A Bald Eagle Visits The Farm

The eagle turned and looked right at me.

 

I was just about to open the gate, my arms full of hay when the bald eagle flew over me.  Looking up I turned to see those outstretched wings reaching out only twenty feet or so over my head.  In my memory, they are a silhouette against the pale blue sky.

Then the bird glided up its talons grabbing hold of a thin branch on the dying maple tree in the dog yard.  The branch bounced up and down as the eagle righted herself, using her wings for balance.

It took her a bit to settle, for the branch to stop shaking under her weight.  It was only then that I dropped the hay and climbed over the gate, which is frozen to the ground, into the dog yard.

Bud was already at the base of the maple tree barking at the eagle who paid little attention to him.

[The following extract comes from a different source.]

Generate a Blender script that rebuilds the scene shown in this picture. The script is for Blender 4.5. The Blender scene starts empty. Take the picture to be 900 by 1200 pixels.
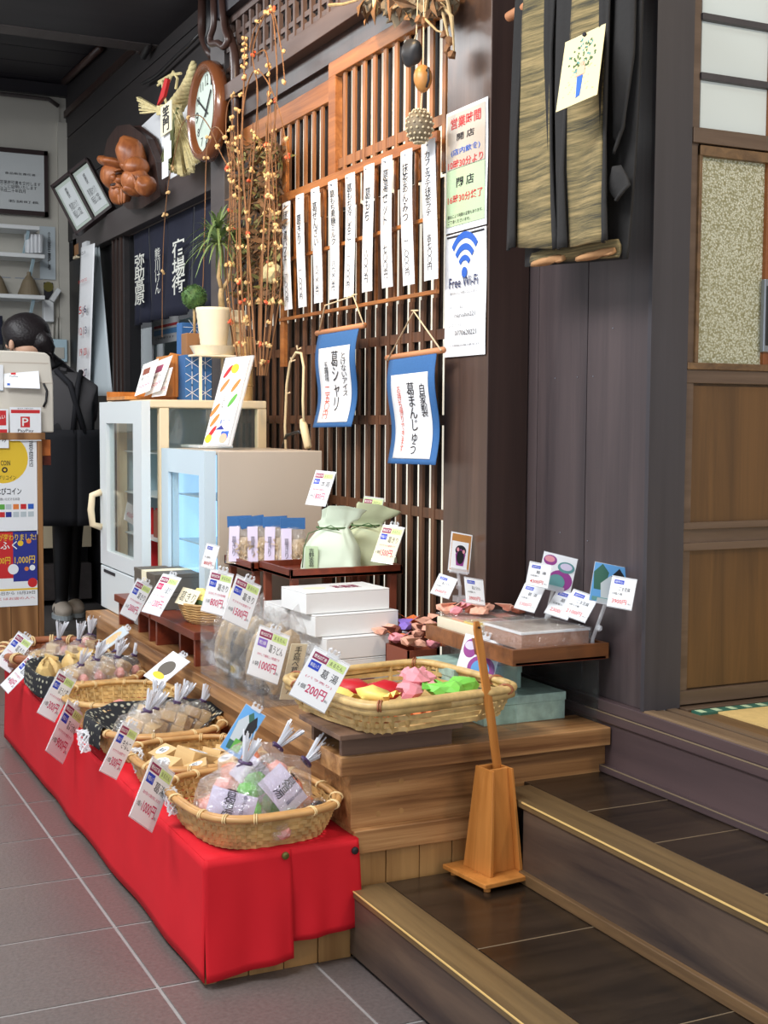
import bpy, bmesh, math, random
from mathutils import Vector, Matrix, noise
random.seed(7)
S = bpy.context.scene
COL = S.collection
PI = math.pi
# ------------------------------------------------------------------ camera
H = 1.05
F = 1545.26
YAW, PIT, ROL = 2.69256297, -0.0688137529, -0.00648949634
_f = Vector((math.cos(YAW)*math.cos(PIT), math.sin(YAW)*math.cos(PIT), math.sin(PIT)))
_r = Vector((math.sin(YAW), -math.cos(YAW), 0))
_d = _f.cross(_r)
_r2 = _r*math.cos(ROL) + _d*math.sin(ROL)
_d2 = -_r*math.sin(ROL) + _d*math.cos(ROL)
EYE = Vector((0, 0, H))
cd = bpy.data.cameras.new('camera'); cam = bpy.data.objects.new('camera', cd); COL.objects.link(cam)
cd.sensor_fit = 'VERTICAL'; cd.sensor_height = 36; cd.lens = F/1200*36; cd.clip_start = 0.05; cd.clip_end = 100
cam.matrix_world = Matrix(((_r2.x, -_d2.x, -_f.x, 0), (_r2.y, -_d2.y, -_f.y, 0), (_r2.z, -_d2.z, -_f.z, H), (0, 0, 0, 1)))
S.camera = cam
S.view_settings.view_transform = 'Standard'; S.view_settings.look = 'None'
S.view_settings.gamma = 1; S.view_settings.exposure = 0.32; S.view_settings.use_curve_mapping = False
# ------------------------------------------------------------------ world: overcast daylight of the street side
W = bpy.data.worlds.new('daylight'); S.world = W; W.use_nodes = True
W.node_tree.nodes['Background'].inputs[0].default_value = (0.88, 0.93, 1.0, 1)
W.node_tree.nodes['Background'].inputs[1].default_value = 0.95
def lamp(name, kind, loc, target, power, color, size=None, size_y=None, spot=None, blend=.6):
    l = bpy.data.lights.new(name, kind); l.energy = power; l.color = color
    if kind == 'AREA':
        l.shape = 'RECTANGLE'; l.size = size; l.size_y = size_y or size
    elif size: l.shadow_soft_size = size
    if kind == 'SPOT': l.spot_size = spot; l.spot_blend = blend
    o = bpy.data.objects.new(name, l); COL.objects.link(o); o.location = loc
    o.rotation_euler = (Vector(target)-Vector(loc)).to_track_quat('-Z', 'Y').to_euler()
    return o
lamp('ceiling_tube_light', 'AREA', (-2.2, -0.5, 2.85), (-2.9, 1.1, .3), 92, (.96, .98, 1), 2.4, .5)
lamp('ceiling_tube_light', 'AREA', (-5.6, 0.3, 2.75), (-5.6, 1.0, 0.3), 30, (.95, .98, 1), 1.8, .4)
lamp('display_spot_lamp', 'SPOT', (-2.85, 0.85, 2.78), (-3.40, 1.6, 2.02), 80, (1, .66, .30), .05, spot=1.45, blend=.8)
lamp('inner_room_lamp', 'AREA', (-0.7, 2.05, 2.35), (-2.3, 1.2, .2), 10, (1, .84, .64), .16, .16)
# ------------------------------------------------------------------ pixel of the photograph -> point on a plane of the room
def ray(px, py):
    return _r2*((px-450)/F) + _d2*((py-600)/F) + _f
def U(px, py, x=None, y=None, z=None):
    d = ray(px, py)
    t = (z-H)/d.z if z is not None else (y/d.y if y is not None else x/d.x)
    return EYE + d*t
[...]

You can see bud at the base of the tree barking at the bald eagle, a dark spot high in the branches.

I took some pictures of the eagle then and at one point she turned her head and looked right at me. After that I put my iPhone down and just watched as the eagle sat, swiveling her head around and back.

After a while, I went to the house to tell Jon. The eagle was still in the tree when we looked out the back door.  Then she lifted off the branch, wings spread wide, and swooped down over Route 22 flying low over the coming cars.  I couldn’t help wondering what the people in those cars saw.

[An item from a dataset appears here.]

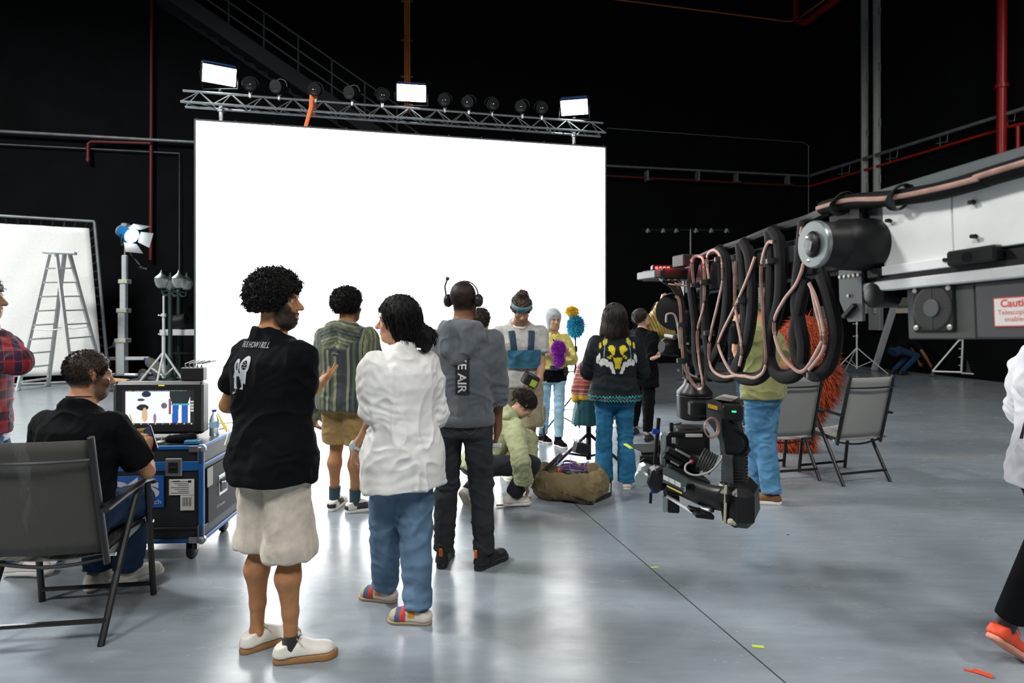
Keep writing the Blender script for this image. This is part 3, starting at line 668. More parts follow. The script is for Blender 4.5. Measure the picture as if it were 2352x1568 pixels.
        if hood:
            q = hoodsize*kk; G = Field(A3(s.T(0, 0, .45*kk))-.36, A3(s.T(0, 0, .45*kk))+.36, h or s.h); z5 = .55*kk
            for sd in (-1, 1):
                G.cap(s.T(0, -.085*q, z5), s.T(sd*.085*q, -.05*q, z5-.01), .042*q, .04*q, .03); G.cap(s.T(sd*.085*q, -.05*q, z5-.01), s.T(sd*.07*q, .06*q, z5-.06*q), .04*q, .026*q, .03)
                G.cap(s.T(sd*.12*q, -.09*q, z5-.055*q), s.T(sd*.015*q, -.13*q, z5-.175*q), .034*q, .026*q, .03); G.cap(s.T(sd*.05*q, -.1*q, z5-.02), s.T(sd*.05*q, -.115*q, z5-.12*q), .05*q, .045*q, .04)
            G.cap(s.T(0, -.03*q, z5+.06), s.T(0, .0, z5), .07*kk, .068*kk, .02, 'c')
            P, F = G.mesh(); P = relax(P, F, 2, .4); P = folds(P, F, .008, 12, 10, seed+50); P = relax(P, F, 1, .3); hc_ = colf(s, P) if colf else None
            if colf is not None: qq = P-np.array(s.hip); hc_[:, 0] = ((qq@np.array(s.up))*2.3+np.abs(qq@np.array(s.tr))*.7) % 1.
            qobj('hood', P, F, m, s.root, s.base, hc_)
        P, F = Fd.mesh(); P = relax(P, F, 2, .4)
        if fold:
            P = folds(P, F, fold[0]*1.25, fold[1], fold[2], seed)
            for sd in s.arms:
                sh, el, wr = s.arms[sd]
                if sleeve > 1: P = bunch(P, F, el, wr-sh, .13, .045, .006, seed); P = bunch(P, F, el.lerp(wr, sleeve-1), wr-el, .1, .03, .004, seed+2)
                P = bunch(P, F, sh-s.up*.06-s.r*sd*.04, s.r*sd-s.up, .12, .05, .005, seed+1)
            P = bunch(P, F, s.hip+s.up*(hem+.08), s.up, .24, .07, .0045, seed+4)
        P = relax(P, F, 1, .3)
        o = qobj(name, P, F, m, s.root, s.base, colf(s, P) if colf else None); s.topP = (P, F); return o
    def bottom(s, name, m, hem=(.1, .1), r=(.095, .07, .06), ease=.006, fold=(.006, 7, 12), h=None, wz=.13, seed=4, colf=None, k=.03):
        """trousers or shorts; hem = fraction of the whole leg left uncovered measured up from the ankle, per leg."""
        Fd = s.field(h); kk = s.k; st = [q for q in s.TS(ease+.004) if q[0] < .3]; Fd.loft(s.hip, s.tr, s.tf, s.up, st, .03); Fd.plane(s.hip+s.up*wz*kk, s.up)
        for i, sd in enumerate((-1, 1)):
            hp, kn, an = s.legs[sd]
            if kn is None: continue
            G = Field(*s.bounds(), h or s.h); G.cap(hp+V((0, 0, .02))-s.r*sd*.0, kn, r[0]*kk*s.g, r[1]*kk, .02)
            f = hem[i]
            if f < 1: G.cap(kn, an.lerp(kn, max(0, f-.06))+(an-kn)*(.06 if f < .06 else 0), r[1]*kk, r[2]*kk, .02); c = an.lerp(kn, f); G.plane(c, an-kn, A3(c)-.2, A3(c)+.2)
            else: c = kn.lerp(hp, f-1); G.plane(c, kn-hp, A3(c)-.22, A3(c)+.22)
            Fd.comb((slice(None),)*3, G.D, k)
        P, F = Fd.mesh(); P = relax(P, F, 2, .4)
        if fold:
            P = folds(P, F, fold[0], fold[1], fold[2], seed)
            for i, sd in enumerate((-1, 1)):
                hp, kn, an = s.legs[sd]
                if kn is None: continue
                P = bunch(P, F, hp-V((0, 0, .04)), kn-hp+s.r*sd*.2, .13, .07, .005, seed+sd)
                if hem[i] < .5: P = bunch(P, F, kn, an-hp, .16, .075, .0042, seed+2+sd); P = bunch(P, F, an.lerp(kn, hem[i]+.1), an-kn, .12, .05, .004, seed+5+sd)
        P = relax(P, F, 1, .3)
        o = qobj(name, P, F, m, s.root, s.base, colf(s, P) if colf else None); s.botP = (P, F); return o
    def shoe(s, sd, th, upper, sole, L=.285, pitch=0., style='low', lace=None, roll=0., collar=None, extra=None, solet=.026):
        k = s.k; an = s.legs[sd][2]; f = dirv(th); pt = math.radians(pitch); up = V((0, 0, 1)); fw = (f*math.cos(pt)-up*math.sin(pt)).normalized(); sd_ = dirv(th+90); uu = sd_.cross(fw).normalized()
        L = L*k; o = an-uu*.085*k-fw*(.03*k)        # heel-centre ground point
        Q = lambda x, y, z: o+sd_*x*k+fw*y+uu*z*k
        y0, y1 = -.055*k, -.055*k+L; h = min(s.h, .006)
        lo = A3(np.min([tuple(Q(a, b, c)) for a in (-.1, .1) for b in (y0-.05, y1+.05) for c in (-.03, .2)], 0)); hi = A3(np.max([tuple(Q(a, b, c)) for a in (-.1, .1) for b in (y0-.05, y1+.05) for c in (-.03, .2)], 0))
        Mx = (tuple(sd_), tuple(fw), tuple(uu))
        Fs = Field(lo, hi, h)
        Fs.cap(Q(0, y0+.04*k, .012), Q(.006*sd, y1-.055*k, .012), .036*k, .047*k, .03); Fs.ell(Q(0, y1-.055*k, .012), Mx, (.046*k, .055*k, .05*k), .02); Fs.plane(Q(0, 0, solet), uu); Fs.plane(Q(0, 0, 0), -uu)
        P, F = Fs.mesh(); so = qobj('shoe', P, F, sole, s.root, s.base)
        Fu = Field(lo, hi, h)
        Fu.cap(Q(0, y0+.042*k, .03), Q(.006*sd, y1-.058*k, .028), .034*k, .042*k, .03); Fu.ell(Q(0, y1-.06*k, .024), Mx, (.042*k, .05*k, .04*k), .02)
        Fu.cap(Q(0, y0+.05*k, .045), Q(0, y0+.13*k, .065), .037*k, .032*k, .03); Fu.cap(Q(0, y0+.13*k, .065), Q(0, y1-.09*k, .035), .03*k, .034*k, .03)
        Fu.plane(Q(0, 0, solet-.001), -uu)
        top_ = {'low': .085, 'boot': .15, 'slip': .07, 'sock': .15}[style]
        Fu.cap(Q(0, y0+.052*k, .05), Q(0, y0+.058*k, top_+.03), .035*k, .042*k, .02); Fu.plane(Q(0, y0+.05*k, top_), uu-fw*(.35 if style != 'boot' else .1))
        P, F = Fu.mesh(); P = relax(P, F, 1, .4); qv = (P-np.array(o)); cx, cy, cz = qv@np.array(sd_)/k, qv@np.array(fw), qv@np.array(uu)/k
        col = extra(cx, (cy-y0)/L, cz) if extra else None
        qobj('upper', P, F, upper, so, s.base, col)
        if lace:
            b = MB()
            for i in range(5):
                t = i/4; yy = y0+.125*k+(L*.3)*t; zz = .1-.042*t
                b.tube([Q(-.028, yy-.004, zz-.012), Q(-.012, yy, zz+.001), Q(.012, yy+.006, zz+.001), Q(.028, yy+.004, zz-.012)], .003, 5)
            for x in (-1, 1): b.tube([Q(0, y0+.12*k, .1), Q(x*.02, y0+.105*k, .118), Q(x*.034, y0+.12*k, .105), Q(x*.045, y0+.14*k, .08)], .002, 5)
            b.build('laces', lace, so, s.base)
        return so
    def sock(s, sd, m, hgt=.12, r=.042):
        kn, an = s.legs[sd][1], s.legs[sd][2]; d = (kn-an).normalized(); b = MB(); b.tube([an-d*.03, an+d*.03, an+d*hgt], [r*s.k*.95, r*s.k, r*1.08*s.k], 14); return b.build('sock', m, s.root, s.base, smooth=True)
    # hair ----------------------------------------------------------------
    def hair(s, kind, m, seed=1, n=500, vol=.018, front=.02, nape=-.06, name='hair', extra=None, h=None, strands=True):
        rg = np.random.default_rng(seed); k = s.hk; M = (tuple(s.hr), tuple(s.hf), tuple(s.hu)); lo = A3(s.hc)-.26; hi = A3(s.hc)+.24; lo[2] -= .1
        Fd = Field(lo, hi, h or max(.005, s.h*.8)); v = vol
        Fd.ell(s.Hd(0, -.016, .034), M, ((.078+v)*k, (.1+v)*k, (.09+v)*k), .01)
        if kind in ('buzz',): pass
        # carve the face: plane slanting from the hairline down behind the ears
        nrm = s.hf*.8-s.hu*.6; Fd.plane(s.Hd(0, front+.045, .05), s.hf*.86-s.hu*.5); Fd.plane(s.Hd(0, 0, nape), -s.hu)
        if extra: extra(s, Fd)
        P, F = Fd.mesh()
        if len(P) == 0: return
        N = vnormals(P, F); q = (P-np.array(s.hc))/k
        if kind == 'curly': P = P+N*(np.abs(vnoise(P*70, seed))*.014+vnoise(P*140, seed+1)*.007)[:, None]
        elif kind == 'wavy': P = P+N*(vnoise(P*np.array([55, 55, 22]), seed)*.006+vnoise(P*np.array([140, 140, 40]), seed+1)*.004)[:, None]
        elif kind == 'straight': P = P+N*(vnoise(P*np.array([110, 110, 9]), seed)*.004)[:, None]
        else: P = P+N*(vnoise(P*160, seed)*.0015)[:, None]
        b = MB()
        if kind == 'short': P = P+N*(vnoise(P*95, seed)*.003)[:, None]
        if strands and kind in ('curly', 'wavy', 'straight', 'short'):
            up_ok = np.where((q@np.array(s.hu) > nape+.01))[0]; pick = rg.choice(up_ok, min(n, len(up_ok)), replace=False)
            for i in pick:
                p = V(P[i]); nn = V(N[i]); t = V(rg.normal(size=3)); t = (t-nn*t.dot(nn)).normalized(); u2 = nn.cross(t)
                if kind == 'short':
                    dn = (nn*.7-s.hu*.35-s.hf*.35+t*.35).normalized(); L = rg.uniform(.006, .014); b.tube([p-nn*.003, p+dn*L*.6, p+dn*L-s.hu*.002], [.0018, .0015, .0006], 3)
                elif kind == 'curly':
                    R_ = rg.uniform(.005, .011); L = rg.uniform(.006, .028); ph = rg.uniform(0, 6); pts = [p-nn*.006+nn*L*j/8+(t*math.cos(ph+j*1.05)+u2*math.sin(ph+j*1.05))*R_*(.3+.7*j/8) for j in range(9)]
                    b.tube(pts, [.0022]*7+[.0015, .0006], 3)
                else:
                    dn = (-s.hu*.9-s.hf*.1+nn*.25); dn = (dn-nn*dn.dot(nn)*.7).normalized(); a_ = .006 if kind == 'wavy' else .002; L = rg.uniform(.03, .07); ph = rg.uniform(0, 6)
                    pts = [p+dn*L*j/6+nn*(.003-.0015*j/6*(j/6))+t*math.sin(ph+j*1.1)*a_ for j in range(7)]; b.tube(pts, [.0016]*5+[.0012, .0005], 3)
        o = qobj(name, P, F, m, s.root, s.base)
        if b.v: b.build('curl' if kind == 'curly' else 'strand', m, o, s.base, smooth=True)['kind'] = 'stuff'
        s.hairP = (P, F); return o
def bvh_of(PF): P, F = PF; return BVHTree.FromPolygons([tuple(p) for p in P], [tuple(f) for f in F])
def decal(mb, bvh, vs2, fs, O, U, W, N, off=.003):
    """lay flat shapes (u, v) onto a garment by projecting along N."""
    O, U, W, N = V(O), V(U), V(W), V(N); out = []
    for u, v in vs2:
        p = O+U*u+W*v; h = bvh.ray_cast(p-N*.4, N)
        out.append(h[0]+(-N)*off if h[0] is not None else p)
    mb.add(out, fs); return mb
def cloth(name, col, rough=.85, var=.12, vs=30, sheen=.1, bump=.35, bs=500, wrinkle=.4, **k): return mat(name, col, rough, var=var, vscale=vs, sheen=sheen, bump=bump, bscale=bs, wrinkle=wrinkle, **{'spec': .3, **k})
M_tee = cloth('black_cotton', (.004, .0045, .0055), .95, sheen=.0, spec=.12); M_hairb = mat('black_hair', (.006, .0052, .005), .6, spec=.22, bump=.6, bscale=260)
M_hairbr = mat('brown_hair', (.02, .012, .009), .5, spec=.35, bump=.6, bscale=260)
def denim(name, c):
    m = mat(name, c, .85, var=.3, vscale=7, weave=.5, bscale=220, wrinkle=.4, wscale=9, spec=.25); return m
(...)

We watched as the eagle flew out of sight.  Jon got a picture of the eagle flying away, that classic shape, wings outstretched.

Afterward, I thought of how the bald eagle is so easy to tell apart from other large birds because of their markings.  And that those markings might have so much to do with our fascination with them, which goes back to ancient times.  We have endowed them with such a sense of nobility,  I was surprised when I first learned that they are scavengers as much as hunters. As if it were beneath them to do such a thing.

But of course, that was me, putting my human sensibility onto this animal.  As if they have to live up to my idea of them. I have become more curious and enlightened about animals in general since I started living with sheep and donkeys.

I am constantly learning to let them be who they are without viewing their behavior through my human prejudices.

 

2 thoughts on “A Bald Eagle Visits The Farm

  1. Oh my gosh, she is beautiful! We sometimes have eagles here too. Bud cracks me up. He probably made the eagle laugh too.